- **DATA EXCERPT**
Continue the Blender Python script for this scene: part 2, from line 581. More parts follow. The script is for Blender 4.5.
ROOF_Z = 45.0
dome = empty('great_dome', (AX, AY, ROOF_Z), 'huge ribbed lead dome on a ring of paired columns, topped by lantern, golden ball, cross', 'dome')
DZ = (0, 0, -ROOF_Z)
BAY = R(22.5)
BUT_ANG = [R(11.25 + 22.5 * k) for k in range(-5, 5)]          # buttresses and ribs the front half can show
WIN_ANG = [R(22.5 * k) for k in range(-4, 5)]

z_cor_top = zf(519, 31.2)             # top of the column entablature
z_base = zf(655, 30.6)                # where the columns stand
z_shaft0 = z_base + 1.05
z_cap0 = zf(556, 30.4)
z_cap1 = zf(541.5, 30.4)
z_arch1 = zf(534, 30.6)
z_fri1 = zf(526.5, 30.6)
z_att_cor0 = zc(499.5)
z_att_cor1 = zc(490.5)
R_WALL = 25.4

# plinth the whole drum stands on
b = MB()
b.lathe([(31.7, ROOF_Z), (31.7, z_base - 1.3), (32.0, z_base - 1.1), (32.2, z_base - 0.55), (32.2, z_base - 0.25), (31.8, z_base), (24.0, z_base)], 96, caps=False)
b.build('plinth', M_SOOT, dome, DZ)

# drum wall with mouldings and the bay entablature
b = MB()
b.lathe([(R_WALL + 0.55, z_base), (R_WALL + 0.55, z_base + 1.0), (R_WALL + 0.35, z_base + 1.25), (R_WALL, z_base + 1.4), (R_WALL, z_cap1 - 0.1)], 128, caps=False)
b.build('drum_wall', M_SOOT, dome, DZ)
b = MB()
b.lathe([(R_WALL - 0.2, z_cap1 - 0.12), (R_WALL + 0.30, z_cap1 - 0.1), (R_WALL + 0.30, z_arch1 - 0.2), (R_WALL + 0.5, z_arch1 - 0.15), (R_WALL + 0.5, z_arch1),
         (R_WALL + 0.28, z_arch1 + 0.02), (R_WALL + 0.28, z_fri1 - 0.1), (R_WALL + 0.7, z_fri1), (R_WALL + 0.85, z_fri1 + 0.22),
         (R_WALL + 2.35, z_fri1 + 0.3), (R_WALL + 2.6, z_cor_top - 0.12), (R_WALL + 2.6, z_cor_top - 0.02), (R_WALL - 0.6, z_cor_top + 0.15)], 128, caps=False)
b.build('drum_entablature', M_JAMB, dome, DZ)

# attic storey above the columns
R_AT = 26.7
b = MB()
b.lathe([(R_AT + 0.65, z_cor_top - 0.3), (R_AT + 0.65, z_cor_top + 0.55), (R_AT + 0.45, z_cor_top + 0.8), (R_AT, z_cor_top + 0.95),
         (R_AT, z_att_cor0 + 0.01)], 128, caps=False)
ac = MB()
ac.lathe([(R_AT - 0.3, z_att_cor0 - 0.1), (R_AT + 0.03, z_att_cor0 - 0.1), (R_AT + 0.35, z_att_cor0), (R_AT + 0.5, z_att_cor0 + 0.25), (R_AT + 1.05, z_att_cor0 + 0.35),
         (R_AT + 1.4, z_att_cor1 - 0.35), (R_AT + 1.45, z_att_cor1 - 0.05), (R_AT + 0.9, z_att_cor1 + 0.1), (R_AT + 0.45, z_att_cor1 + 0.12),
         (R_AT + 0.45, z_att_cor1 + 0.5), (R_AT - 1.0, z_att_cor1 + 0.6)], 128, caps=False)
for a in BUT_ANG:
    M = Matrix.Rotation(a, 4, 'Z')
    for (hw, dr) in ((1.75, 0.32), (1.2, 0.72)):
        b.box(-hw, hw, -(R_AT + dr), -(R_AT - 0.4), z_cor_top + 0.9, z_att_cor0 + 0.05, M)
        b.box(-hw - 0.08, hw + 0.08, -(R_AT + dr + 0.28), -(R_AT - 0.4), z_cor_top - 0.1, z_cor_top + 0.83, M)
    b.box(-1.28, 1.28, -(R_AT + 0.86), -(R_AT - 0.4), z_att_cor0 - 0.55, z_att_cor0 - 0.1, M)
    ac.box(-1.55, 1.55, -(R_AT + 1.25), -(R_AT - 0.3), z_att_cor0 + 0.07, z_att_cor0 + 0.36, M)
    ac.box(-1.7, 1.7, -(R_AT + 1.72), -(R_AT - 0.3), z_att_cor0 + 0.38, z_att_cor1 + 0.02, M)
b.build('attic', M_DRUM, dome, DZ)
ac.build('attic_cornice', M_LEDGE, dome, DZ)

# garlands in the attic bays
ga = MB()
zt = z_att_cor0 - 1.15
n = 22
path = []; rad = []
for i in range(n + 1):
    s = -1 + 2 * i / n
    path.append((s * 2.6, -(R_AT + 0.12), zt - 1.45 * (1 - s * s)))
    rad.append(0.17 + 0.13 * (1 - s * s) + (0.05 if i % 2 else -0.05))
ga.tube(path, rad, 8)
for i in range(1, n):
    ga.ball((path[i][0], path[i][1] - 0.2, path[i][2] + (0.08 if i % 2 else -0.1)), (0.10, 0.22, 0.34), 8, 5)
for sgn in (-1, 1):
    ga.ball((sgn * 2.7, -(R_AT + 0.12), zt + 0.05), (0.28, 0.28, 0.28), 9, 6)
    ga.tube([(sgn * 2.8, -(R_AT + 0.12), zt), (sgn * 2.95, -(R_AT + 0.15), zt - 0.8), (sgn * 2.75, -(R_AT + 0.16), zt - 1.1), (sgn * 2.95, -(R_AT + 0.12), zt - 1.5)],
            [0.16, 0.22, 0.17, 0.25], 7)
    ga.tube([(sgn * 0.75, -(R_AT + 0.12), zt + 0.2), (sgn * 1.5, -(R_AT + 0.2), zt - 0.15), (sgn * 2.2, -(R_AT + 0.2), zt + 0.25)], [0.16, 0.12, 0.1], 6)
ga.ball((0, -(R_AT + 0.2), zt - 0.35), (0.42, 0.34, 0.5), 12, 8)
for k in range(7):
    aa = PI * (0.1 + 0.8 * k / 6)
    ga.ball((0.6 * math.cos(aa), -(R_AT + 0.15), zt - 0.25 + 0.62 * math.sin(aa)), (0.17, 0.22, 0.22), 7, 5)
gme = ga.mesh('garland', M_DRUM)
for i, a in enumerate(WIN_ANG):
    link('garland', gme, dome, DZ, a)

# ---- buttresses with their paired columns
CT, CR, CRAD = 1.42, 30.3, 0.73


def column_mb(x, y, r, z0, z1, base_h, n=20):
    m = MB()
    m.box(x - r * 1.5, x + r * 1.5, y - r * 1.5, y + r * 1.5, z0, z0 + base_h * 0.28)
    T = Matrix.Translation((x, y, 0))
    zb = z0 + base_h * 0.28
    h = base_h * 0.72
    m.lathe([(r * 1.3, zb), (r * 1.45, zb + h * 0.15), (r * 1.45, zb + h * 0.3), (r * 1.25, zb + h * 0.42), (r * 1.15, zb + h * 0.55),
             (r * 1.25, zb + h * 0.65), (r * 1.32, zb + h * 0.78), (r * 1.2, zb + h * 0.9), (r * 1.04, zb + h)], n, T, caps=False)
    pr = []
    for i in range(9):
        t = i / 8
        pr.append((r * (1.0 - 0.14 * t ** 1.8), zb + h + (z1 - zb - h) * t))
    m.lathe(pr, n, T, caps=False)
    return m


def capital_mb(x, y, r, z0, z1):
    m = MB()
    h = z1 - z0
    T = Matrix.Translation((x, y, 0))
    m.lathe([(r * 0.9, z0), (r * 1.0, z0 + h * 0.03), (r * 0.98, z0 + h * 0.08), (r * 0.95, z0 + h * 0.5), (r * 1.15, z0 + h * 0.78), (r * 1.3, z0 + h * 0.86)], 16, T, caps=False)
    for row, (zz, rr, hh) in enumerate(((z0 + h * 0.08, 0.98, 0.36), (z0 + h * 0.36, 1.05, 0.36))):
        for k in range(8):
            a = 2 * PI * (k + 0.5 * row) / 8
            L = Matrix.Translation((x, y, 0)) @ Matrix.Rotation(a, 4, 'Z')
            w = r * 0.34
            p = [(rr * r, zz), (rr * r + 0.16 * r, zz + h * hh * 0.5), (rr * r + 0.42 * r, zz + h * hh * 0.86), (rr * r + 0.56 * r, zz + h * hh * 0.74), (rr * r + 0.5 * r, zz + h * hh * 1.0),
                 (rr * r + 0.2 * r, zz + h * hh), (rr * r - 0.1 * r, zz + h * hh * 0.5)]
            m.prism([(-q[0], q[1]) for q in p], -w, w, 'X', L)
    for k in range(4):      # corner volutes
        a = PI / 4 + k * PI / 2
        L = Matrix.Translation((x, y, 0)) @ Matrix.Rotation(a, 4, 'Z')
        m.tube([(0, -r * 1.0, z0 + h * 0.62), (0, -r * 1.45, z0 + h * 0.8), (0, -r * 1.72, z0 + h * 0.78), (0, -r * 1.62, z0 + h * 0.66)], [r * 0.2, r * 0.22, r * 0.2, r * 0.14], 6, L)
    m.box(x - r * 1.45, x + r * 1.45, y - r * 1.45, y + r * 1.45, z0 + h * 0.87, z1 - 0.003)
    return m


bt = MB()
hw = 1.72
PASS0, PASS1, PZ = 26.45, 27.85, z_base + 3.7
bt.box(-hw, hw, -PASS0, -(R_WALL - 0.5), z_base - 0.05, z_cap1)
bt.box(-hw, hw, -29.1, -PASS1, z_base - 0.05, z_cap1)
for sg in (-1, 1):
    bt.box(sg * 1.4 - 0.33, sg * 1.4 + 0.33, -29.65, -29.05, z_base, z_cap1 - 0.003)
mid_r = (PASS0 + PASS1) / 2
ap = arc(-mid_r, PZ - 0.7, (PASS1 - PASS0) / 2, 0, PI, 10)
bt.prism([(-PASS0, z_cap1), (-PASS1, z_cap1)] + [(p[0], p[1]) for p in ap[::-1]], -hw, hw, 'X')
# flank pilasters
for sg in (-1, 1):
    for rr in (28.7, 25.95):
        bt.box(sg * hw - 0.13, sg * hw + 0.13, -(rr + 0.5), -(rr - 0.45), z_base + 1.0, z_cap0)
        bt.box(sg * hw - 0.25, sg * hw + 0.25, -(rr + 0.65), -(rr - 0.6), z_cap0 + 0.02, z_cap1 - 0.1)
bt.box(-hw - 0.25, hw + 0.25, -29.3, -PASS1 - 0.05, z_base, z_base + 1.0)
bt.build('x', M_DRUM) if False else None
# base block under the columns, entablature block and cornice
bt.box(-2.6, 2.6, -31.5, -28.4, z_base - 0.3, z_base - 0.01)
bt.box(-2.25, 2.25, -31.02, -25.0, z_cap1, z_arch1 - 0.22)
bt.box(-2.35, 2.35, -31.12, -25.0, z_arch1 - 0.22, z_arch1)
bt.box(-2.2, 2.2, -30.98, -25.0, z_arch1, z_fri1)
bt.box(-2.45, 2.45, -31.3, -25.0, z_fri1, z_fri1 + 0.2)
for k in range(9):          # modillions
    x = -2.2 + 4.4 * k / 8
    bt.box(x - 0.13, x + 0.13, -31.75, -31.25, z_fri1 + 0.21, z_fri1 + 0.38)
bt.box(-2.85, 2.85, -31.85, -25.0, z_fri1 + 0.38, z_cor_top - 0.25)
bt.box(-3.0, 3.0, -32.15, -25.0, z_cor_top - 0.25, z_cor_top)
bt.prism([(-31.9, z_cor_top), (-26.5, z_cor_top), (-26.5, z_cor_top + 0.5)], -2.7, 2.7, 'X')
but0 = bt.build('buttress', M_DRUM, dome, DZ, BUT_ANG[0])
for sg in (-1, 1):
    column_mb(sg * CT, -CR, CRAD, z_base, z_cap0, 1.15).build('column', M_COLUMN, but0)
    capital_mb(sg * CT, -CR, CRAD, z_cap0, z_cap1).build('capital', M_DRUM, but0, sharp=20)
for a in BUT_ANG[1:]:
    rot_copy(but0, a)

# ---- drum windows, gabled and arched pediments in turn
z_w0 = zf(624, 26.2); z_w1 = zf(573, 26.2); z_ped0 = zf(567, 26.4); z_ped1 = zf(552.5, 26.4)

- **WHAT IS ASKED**
Gather each line in the data that holds the string "plinth".

- **THE COMPLETED TASK**
# plinth the whole drum stands on
b.build('plinth', M_SOOT, dome, DZ)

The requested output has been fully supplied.